Namorar com uma mulher bonita vai exigir que vivas segundo um padrão de decência acima da média. Este é o tipo de mulher que não vai aceitar que mudes de ideias de um segundo para o outro e que vai sentir-se enjoada com a ideia de que estás a fazer algo que não queres apenas para lhe agradar. As mulheres bonitas sabem que o são e não precisam que lhes façam favores para as conquistarem. Não gostam que as objectifiquem e as reduzam à aparência nem que as façam passar por parvas, num momento ou outro. Para serem agradadas, exigirão de ti a única coisa que te foi negada incessantemente ao longo da vida: que sejas tu mesmo. E, se te parece simples, és um idiota! Não há nada mais difícil do que deixar cair a máscara... principalmente ao lado de quem é visivelmente tão perfeito. Mas uma mulher bonita vai estar farta da falsidade. Vai estar farta da máscara. Vai querer o teu lado feio.

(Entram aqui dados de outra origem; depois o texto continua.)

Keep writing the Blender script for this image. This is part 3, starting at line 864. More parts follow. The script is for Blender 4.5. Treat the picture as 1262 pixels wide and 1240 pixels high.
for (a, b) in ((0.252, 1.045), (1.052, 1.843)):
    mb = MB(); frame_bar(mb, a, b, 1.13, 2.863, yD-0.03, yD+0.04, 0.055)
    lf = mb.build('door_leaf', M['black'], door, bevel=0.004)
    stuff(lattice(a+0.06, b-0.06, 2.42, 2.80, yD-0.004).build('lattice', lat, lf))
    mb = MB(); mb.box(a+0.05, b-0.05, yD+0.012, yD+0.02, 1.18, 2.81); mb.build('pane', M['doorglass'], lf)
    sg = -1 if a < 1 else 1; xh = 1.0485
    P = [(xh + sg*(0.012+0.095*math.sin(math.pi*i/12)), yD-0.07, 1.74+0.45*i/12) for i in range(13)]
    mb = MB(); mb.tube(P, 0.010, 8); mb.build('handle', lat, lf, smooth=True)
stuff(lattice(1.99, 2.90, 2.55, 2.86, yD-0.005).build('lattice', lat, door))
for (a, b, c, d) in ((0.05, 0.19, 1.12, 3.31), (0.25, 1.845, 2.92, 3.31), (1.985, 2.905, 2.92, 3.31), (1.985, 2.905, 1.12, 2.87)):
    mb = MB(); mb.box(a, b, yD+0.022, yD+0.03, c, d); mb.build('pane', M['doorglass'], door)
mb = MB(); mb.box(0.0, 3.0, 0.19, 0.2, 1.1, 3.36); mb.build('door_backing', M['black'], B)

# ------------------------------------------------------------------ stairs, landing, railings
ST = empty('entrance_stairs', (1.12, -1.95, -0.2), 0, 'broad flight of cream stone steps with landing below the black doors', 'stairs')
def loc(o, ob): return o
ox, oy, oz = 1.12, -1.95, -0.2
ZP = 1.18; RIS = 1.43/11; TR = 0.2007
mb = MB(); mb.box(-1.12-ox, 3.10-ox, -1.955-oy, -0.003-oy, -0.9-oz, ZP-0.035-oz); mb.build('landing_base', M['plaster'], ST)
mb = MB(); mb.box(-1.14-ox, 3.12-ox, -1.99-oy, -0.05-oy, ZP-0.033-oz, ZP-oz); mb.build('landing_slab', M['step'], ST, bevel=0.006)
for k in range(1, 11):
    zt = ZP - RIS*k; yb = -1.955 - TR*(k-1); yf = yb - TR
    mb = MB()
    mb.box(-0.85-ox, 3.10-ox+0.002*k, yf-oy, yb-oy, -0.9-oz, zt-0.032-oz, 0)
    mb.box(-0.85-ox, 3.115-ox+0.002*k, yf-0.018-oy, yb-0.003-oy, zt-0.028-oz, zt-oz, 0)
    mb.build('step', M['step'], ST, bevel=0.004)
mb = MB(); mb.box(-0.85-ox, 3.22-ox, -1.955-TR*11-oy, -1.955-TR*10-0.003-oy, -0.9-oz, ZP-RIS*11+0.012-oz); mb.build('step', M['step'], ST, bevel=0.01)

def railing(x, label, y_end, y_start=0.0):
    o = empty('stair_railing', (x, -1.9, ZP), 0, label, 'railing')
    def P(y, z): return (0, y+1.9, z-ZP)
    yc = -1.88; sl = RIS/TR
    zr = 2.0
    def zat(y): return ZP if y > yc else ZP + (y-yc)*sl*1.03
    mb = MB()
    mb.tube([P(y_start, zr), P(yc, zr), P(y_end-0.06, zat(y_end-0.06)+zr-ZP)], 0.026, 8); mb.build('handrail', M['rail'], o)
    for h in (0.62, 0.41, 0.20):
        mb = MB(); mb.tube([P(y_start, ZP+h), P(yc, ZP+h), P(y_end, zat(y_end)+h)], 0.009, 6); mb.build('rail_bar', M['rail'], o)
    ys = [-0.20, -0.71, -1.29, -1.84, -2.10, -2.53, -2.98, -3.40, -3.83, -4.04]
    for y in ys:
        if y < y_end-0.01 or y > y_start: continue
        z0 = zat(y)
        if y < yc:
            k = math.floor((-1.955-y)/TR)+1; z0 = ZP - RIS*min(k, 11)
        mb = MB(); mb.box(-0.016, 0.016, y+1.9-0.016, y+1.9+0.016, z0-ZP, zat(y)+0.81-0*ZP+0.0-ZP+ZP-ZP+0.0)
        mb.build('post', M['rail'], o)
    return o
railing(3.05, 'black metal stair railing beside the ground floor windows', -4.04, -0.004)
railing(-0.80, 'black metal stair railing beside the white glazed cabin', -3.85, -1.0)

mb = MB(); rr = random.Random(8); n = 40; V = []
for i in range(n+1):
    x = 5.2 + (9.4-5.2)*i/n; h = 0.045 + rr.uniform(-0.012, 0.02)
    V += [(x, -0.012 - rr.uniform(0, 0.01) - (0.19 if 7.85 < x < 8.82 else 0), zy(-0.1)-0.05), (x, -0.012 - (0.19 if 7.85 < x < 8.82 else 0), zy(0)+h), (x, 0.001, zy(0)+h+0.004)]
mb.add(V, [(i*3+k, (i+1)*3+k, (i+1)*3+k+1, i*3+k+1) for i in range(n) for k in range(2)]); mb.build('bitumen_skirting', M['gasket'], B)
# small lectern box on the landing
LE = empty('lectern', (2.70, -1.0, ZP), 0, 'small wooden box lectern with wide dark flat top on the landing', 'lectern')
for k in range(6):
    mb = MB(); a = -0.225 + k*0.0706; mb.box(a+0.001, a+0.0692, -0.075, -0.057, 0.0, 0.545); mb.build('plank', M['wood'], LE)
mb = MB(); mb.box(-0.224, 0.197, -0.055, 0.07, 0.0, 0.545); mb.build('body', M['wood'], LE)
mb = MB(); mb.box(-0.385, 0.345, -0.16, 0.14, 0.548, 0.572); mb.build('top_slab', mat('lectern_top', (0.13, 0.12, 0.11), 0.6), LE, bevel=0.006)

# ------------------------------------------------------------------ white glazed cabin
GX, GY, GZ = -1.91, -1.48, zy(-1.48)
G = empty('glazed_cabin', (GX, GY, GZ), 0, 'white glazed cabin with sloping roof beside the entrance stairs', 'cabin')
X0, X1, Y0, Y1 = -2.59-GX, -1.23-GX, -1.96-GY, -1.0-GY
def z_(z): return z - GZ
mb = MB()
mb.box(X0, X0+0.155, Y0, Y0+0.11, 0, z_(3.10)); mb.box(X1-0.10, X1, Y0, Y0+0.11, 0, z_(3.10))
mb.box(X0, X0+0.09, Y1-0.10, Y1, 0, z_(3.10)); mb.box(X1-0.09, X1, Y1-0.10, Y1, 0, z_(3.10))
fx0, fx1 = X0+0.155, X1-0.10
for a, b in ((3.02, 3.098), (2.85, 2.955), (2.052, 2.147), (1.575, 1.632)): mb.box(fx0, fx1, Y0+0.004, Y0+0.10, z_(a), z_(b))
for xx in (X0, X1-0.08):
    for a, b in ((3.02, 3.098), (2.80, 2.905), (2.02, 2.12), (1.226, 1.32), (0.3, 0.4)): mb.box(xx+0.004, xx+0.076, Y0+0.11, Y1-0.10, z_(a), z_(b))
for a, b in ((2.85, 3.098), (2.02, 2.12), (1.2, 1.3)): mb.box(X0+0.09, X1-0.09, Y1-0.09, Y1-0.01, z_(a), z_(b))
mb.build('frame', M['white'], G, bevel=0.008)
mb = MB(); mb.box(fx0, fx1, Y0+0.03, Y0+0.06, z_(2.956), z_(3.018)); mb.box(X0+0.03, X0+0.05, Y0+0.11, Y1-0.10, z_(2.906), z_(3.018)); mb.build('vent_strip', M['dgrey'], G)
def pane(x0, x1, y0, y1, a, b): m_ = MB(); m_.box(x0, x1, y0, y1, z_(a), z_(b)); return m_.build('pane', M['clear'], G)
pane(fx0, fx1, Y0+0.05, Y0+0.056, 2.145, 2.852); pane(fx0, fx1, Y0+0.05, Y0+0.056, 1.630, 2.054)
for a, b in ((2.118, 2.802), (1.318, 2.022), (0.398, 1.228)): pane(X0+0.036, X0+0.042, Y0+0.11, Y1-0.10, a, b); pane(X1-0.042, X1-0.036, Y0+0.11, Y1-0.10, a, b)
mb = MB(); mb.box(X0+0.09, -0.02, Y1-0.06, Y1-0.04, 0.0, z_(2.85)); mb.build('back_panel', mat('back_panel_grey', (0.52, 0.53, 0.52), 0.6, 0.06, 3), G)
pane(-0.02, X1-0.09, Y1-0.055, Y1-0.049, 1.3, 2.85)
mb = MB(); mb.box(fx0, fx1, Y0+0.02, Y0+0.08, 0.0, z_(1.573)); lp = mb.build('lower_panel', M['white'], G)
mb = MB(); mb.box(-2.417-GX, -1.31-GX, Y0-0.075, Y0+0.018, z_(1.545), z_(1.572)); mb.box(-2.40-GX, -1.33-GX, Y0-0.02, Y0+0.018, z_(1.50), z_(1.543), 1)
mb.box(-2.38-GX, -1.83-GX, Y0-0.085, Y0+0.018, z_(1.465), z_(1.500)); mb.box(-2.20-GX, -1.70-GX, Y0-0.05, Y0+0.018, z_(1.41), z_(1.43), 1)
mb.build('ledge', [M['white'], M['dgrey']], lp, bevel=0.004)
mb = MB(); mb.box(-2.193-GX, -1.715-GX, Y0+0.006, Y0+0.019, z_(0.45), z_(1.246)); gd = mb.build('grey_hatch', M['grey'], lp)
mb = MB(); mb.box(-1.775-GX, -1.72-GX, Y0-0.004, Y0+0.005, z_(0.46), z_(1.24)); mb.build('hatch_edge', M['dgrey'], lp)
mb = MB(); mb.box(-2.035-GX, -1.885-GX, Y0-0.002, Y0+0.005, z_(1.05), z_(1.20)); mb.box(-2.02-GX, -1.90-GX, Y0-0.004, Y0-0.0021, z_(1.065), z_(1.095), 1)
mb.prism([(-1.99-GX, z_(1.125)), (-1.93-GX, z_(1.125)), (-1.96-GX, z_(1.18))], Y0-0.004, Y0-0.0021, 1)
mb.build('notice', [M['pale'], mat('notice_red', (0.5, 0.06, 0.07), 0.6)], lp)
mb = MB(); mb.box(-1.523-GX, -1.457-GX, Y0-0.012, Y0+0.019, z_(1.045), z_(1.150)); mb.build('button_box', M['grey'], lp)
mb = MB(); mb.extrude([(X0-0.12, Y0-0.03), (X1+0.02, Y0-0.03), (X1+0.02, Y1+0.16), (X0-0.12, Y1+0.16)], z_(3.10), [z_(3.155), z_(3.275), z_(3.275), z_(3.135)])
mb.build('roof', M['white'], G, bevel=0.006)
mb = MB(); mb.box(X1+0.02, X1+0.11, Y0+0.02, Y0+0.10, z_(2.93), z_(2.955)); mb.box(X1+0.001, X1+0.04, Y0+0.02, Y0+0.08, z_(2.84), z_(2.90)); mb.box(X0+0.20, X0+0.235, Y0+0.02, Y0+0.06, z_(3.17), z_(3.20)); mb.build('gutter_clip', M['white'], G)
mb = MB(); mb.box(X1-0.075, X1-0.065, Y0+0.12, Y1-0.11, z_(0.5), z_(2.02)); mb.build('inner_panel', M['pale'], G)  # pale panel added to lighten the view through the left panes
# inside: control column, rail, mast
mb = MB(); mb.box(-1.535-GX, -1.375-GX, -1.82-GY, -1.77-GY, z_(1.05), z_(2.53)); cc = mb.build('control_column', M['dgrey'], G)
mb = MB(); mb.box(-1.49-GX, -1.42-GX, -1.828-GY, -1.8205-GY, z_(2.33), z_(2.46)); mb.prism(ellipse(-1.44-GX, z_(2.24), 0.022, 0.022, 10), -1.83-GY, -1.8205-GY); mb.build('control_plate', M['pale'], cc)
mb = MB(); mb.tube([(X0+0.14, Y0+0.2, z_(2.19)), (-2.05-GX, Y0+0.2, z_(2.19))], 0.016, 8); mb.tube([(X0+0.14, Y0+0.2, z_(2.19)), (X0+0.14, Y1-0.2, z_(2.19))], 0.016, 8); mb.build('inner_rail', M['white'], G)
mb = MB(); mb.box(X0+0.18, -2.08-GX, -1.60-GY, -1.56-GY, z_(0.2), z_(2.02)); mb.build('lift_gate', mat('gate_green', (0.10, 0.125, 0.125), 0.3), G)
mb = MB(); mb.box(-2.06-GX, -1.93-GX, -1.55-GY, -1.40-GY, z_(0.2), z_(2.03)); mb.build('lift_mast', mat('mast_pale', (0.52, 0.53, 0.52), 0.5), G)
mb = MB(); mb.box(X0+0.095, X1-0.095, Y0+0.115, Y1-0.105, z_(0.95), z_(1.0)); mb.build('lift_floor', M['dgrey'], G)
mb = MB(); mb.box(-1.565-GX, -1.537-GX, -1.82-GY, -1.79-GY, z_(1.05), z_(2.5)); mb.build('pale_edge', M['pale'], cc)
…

Vai querer saber os teus gostos. Vai querer que digas quando não te apetecer fazer algo que ela gosta.
É difícil namorar com uma mulher bonita.
E é impossível namorar com uma mulher feia.
Não há mulheres feias.
Por isso, se a tua namorada não se sente uma mulher bonita, provavelmente não devias estar com ela. Ela merece alguém que a faça saber quão bonita é. Porque quando ela souber... ah! Quando ela souber vai ser difícil namorar com ela... mas vai valer cada segundo!